A: No. The Duchy of the Two Melillas has no connection to the Kingdom of Spain other than sharing a border with it. Likewise, we’re not the government of the Spanish city of Melilla, to which we don’t lay a claim.

Q: Is it legal?
A: Not a single law in the world forbids the creation of a new state: an authority able to issue such law simply doesn’t exist. The territory of our Duchy isn’t claimed by either Spain or Morocco, or any other state.

Q: Are you recognized?
A: As of now, we aren’t, and for this reason also our documents have no validity outside the Duchy.

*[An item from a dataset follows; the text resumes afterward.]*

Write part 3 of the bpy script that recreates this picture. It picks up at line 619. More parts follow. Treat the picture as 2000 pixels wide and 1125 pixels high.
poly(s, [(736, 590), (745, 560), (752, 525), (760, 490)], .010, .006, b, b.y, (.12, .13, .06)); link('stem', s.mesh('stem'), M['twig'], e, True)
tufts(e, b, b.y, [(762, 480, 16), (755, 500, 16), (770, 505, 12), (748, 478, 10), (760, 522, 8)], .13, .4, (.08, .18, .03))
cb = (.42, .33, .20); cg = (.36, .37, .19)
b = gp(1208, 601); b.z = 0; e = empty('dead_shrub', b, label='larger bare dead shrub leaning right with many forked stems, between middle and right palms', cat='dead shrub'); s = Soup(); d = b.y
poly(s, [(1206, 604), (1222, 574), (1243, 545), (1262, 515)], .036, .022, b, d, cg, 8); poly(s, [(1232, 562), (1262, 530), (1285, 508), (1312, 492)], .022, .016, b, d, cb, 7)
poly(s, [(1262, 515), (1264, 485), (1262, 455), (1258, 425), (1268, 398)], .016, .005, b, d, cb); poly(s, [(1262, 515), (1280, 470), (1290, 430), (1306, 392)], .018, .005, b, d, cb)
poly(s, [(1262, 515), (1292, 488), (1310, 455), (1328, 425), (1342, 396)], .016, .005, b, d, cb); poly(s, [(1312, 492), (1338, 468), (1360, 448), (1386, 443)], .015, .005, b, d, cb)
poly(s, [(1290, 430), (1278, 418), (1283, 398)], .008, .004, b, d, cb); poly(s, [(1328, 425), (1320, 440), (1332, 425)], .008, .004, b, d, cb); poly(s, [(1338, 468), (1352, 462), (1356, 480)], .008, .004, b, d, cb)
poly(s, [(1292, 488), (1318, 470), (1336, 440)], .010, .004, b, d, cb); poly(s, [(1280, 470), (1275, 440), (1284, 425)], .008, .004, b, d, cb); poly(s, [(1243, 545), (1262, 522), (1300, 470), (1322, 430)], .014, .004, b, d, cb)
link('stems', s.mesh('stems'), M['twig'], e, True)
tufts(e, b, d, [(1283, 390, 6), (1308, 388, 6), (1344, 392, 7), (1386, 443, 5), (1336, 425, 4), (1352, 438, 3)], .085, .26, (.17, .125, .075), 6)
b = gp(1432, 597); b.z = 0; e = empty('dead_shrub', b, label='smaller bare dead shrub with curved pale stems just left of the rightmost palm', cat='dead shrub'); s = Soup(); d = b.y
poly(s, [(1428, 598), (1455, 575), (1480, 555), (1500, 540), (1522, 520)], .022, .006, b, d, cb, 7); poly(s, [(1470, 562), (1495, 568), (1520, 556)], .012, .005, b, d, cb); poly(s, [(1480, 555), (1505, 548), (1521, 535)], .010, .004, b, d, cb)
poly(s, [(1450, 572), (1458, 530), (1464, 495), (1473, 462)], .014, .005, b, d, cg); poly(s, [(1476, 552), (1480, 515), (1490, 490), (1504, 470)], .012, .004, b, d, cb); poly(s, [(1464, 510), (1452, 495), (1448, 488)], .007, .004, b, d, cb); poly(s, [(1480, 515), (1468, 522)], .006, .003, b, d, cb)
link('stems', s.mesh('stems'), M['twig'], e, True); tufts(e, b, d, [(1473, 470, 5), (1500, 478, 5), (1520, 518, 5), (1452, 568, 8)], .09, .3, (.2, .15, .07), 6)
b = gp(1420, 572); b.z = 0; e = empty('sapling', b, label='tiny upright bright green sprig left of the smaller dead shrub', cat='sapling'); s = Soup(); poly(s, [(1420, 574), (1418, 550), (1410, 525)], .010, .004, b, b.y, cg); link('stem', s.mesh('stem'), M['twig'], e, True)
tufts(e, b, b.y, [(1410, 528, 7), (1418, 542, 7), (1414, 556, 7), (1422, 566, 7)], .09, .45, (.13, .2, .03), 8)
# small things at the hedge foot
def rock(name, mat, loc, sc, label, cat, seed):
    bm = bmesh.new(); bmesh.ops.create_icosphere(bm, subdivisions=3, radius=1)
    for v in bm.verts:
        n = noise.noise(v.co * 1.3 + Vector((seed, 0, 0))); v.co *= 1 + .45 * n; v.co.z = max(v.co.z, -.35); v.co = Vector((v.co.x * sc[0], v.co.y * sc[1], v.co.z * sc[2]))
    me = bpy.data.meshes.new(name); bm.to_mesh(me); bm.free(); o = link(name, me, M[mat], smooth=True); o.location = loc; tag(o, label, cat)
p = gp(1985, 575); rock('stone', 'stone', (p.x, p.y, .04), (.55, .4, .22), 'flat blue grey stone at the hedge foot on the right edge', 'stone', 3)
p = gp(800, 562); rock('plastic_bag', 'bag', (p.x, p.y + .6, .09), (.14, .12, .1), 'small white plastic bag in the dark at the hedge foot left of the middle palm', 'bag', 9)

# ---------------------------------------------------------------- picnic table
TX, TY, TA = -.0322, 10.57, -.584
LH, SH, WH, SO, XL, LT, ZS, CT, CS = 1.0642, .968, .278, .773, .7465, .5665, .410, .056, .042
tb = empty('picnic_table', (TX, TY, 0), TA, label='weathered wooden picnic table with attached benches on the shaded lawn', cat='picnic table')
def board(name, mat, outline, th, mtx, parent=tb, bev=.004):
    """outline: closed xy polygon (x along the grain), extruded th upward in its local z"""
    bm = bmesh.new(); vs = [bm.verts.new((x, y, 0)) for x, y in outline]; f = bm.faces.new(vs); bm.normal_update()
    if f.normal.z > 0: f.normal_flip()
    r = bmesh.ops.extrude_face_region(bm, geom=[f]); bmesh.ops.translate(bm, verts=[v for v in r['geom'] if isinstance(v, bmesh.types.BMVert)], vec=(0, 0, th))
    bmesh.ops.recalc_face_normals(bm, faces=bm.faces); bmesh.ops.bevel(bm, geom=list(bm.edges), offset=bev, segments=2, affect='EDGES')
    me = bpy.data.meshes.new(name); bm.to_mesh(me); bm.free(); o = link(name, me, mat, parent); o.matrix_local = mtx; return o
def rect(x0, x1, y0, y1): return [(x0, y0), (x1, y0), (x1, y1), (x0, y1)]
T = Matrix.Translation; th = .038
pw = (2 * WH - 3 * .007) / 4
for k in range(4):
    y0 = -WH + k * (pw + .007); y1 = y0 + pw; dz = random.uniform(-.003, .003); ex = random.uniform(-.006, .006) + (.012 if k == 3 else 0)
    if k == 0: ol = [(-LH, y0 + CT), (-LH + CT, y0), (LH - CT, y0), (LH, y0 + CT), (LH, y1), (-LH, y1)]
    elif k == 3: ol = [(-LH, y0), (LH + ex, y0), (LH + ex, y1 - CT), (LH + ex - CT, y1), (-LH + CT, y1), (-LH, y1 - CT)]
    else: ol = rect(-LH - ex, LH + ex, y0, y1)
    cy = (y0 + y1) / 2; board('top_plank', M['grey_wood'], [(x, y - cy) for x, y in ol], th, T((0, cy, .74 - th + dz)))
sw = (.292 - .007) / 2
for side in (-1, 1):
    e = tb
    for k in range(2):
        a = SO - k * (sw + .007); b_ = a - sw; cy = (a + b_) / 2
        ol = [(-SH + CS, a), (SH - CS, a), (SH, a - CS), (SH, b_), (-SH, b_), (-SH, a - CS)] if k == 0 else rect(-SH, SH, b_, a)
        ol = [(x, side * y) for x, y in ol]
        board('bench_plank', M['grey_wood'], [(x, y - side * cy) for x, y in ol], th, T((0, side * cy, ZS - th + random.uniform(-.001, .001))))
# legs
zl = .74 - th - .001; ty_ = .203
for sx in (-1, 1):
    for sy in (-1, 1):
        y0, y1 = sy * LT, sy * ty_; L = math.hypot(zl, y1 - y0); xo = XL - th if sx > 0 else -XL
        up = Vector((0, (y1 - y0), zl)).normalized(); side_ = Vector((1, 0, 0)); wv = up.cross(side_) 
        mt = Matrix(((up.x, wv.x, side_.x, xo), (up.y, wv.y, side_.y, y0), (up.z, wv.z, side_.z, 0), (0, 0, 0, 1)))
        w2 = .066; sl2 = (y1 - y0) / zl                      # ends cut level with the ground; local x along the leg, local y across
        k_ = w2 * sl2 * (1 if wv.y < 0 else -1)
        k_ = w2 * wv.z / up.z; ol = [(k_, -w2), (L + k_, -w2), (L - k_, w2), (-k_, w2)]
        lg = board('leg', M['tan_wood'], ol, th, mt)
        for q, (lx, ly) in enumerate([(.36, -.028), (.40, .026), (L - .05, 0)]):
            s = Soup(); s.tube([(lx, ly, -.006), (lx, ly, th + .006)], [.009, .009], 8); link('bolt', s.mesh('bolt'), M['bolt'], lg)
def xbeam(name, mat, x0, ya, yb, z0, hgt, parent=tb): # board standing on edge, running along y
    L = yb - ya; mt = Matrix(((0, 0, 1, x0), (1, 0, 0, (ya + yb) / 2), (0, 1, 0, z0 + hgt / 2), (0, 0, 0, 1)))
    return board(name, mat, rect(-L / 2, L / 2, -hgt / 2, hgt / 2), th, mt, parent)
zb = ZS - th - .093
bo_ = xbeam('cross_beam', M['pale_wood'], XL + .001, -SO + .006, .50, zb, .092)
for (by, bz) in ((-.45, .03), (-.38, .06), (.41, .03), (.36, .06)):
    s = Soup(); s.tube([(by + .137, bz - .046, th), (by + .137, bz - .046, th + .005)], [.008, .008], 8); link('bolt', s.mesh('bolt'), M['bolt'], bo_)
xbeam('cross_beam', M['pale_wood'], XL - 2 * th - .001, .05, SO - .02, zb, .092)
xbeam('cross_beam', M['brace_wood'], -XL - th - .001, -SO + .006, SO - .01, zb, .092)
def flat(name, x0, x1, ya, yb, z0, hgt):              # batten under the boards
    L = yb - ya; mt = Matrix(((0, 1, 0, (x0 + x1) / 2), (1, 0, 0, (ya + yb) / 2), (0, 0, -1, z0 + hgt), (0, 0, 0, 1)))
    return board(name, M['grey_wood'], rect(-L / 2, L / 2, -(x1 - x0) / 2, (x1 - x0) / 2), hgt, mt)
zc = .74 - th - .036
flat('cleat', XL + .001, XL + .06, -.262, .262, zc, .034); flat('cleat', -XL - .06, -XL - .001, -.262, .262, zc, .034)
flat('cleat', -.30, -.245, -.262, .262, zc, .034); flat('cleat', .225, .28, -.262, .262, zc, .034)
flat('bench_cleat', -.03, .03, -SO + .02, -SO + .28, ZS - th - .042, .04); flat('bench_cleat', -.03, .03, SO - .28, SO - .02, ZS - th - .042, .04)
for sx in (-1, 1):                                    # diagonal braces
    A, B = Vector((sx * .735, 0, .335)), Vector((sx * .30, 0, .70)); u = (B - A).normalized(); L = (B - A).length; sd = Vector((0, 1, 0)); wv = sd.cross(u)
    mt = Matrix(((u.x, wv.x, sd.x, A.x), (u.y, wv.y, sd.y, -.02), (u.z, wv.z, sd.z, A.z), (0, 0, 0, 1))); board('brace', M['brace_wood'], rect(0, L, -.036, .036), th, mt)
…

However, the existence of a state isn’t dependent on whether it’s recognized or not.

Q: If you’re Catholics, why does your Coat of Arms have the Ancient Serpent on it?
A: The serpent on our Coat of Arms is an act of courtesy to the House of Medina Sidonia, the conquerors of Melilla who have seven serpents on their Coat of Arms. Rather than copying a Coat of Arms to which we have no connection, we decided to give it new symbolism and depicted on ours the Ancient Serpent — symbol of the fall of man and of the inclination to sin of all humanity.

Q: How do I obtain citizenship and what benefits does it entail?
A: As of now, citizenship of the Duchy is only granted upon request to the residents of Melilla and Ceuta as well as to Catholic Moroccans living within 25 kilometers from the border. This policy, however, may be subject to change, which will be reflected on our website.

The Duchy of the Two Melillas is, as mentioned above, an unrecognized state, meaning that our documents aren’t recognized either. Citizenship of the Duchy doesn’t entail the right to live, or to enter, the territory of the Kingdom of Spain.